I have a natural gas water heater, gas oven/stove, gas central heating, no central air conditioning and find it difficult to believe that I would need just under 30 solar panels to pull one fridge off the grid.

OK, keep in mind that you didn't give a duty cycle - so I based the numbers on a 100% duty cycle; fridge compressor running all the time. Without knowing how much of the time your fridge compressor actually runs, it's hard to make a good guess. It probably won't run much at all at night, as it's cooler, and nobody's opening the door. But during the day, it's warmer, and people keep going in there to put stuff in or pull stuff out.

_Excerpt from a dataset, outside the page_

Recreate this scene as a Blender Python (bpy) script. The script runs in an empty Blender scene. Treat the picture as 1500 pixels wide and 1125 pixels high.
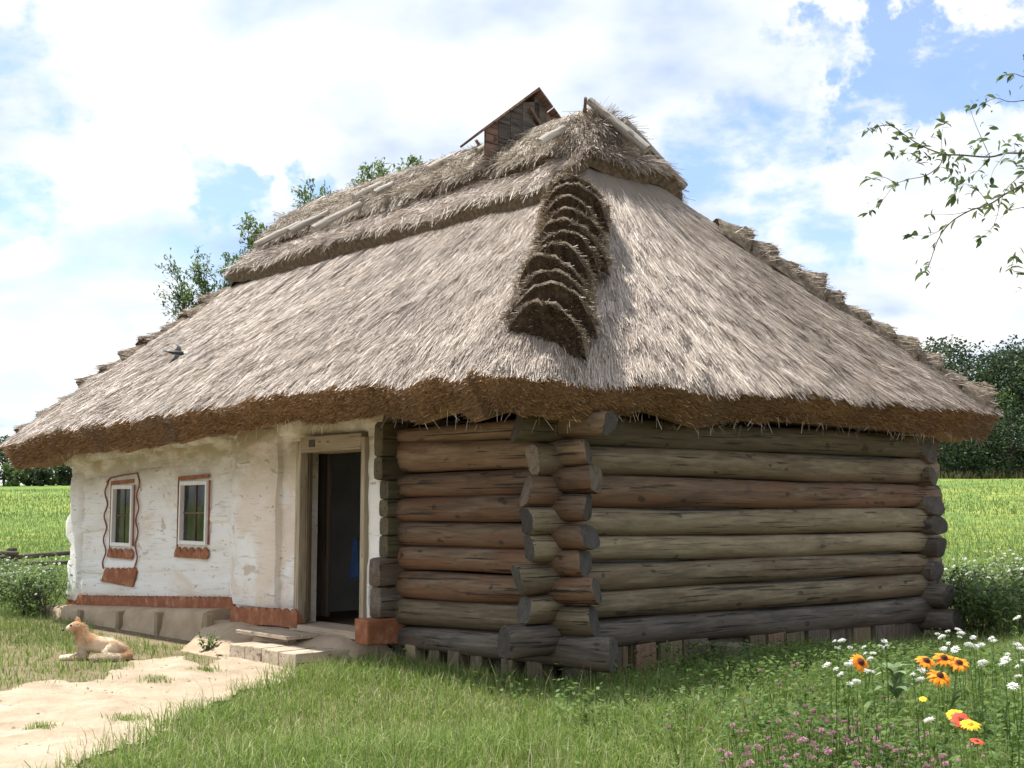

Batteries, yes, probably quite a few of them for this goal, but the actual charging panels? Like I said, baby steps which is why I consulted with you'all. I Really appreciate your input!
Just a thought, I understand the numbers and all but for me using a 10A/2A battery charger to charge a marine starter battery in 30min. does not make sense to me that my panels would not charge the same battery in 50-60min.
Do the amp hours rated to the battery relate to the time it takes to charge the battery, the same 12V battery?

Yes.
But, you also have to figure in how deeply the battery is discharged, and what kind of condition the battery is in.

If you have a brand-new deep-cycle marine battery that you've used to start your boat a couple of times, and it only takes you 30 minutes to charge it back up with a 10A/2A charger, you probably didn't discharge it much at all.

If the battery has several years on it, it might be heavily sulfated, and won't accept (or release) much of a charge anymore.

 

If you have a brand-new deep-cycle marine battery that you've used to start your boat a couple of times, and it only takes you 30 minutes to charge it back up with a 10A/2A charger, you probably didn't discharge it much at all.

The boat battery is a starter battery for a 45hp outboard. I would not use a deep cycle battery to start a motor such as mine. I have not purchased a battery yet, but am looking to buy new. Actually 15 minutes to recharge an auto battery drained with lights left on over night. I agree not a full charge, but enough to get the car started on its own.

 

Do the amp hours rated to the battery relate to the time it takes to charge the battery, the same 12V battery?

NO !!

Owing to battery physics, charging is only about 70% efficient. This means that if you remove say 100AH from your battery bank, then it will need around 140AH put back in to get it back to full charge.

If you take a rule-of-thumb that 50% more needs to be put back in than is taken out, you won't go far wrong. The additional AH, over the nominal capacity, are lost in heating up the battery.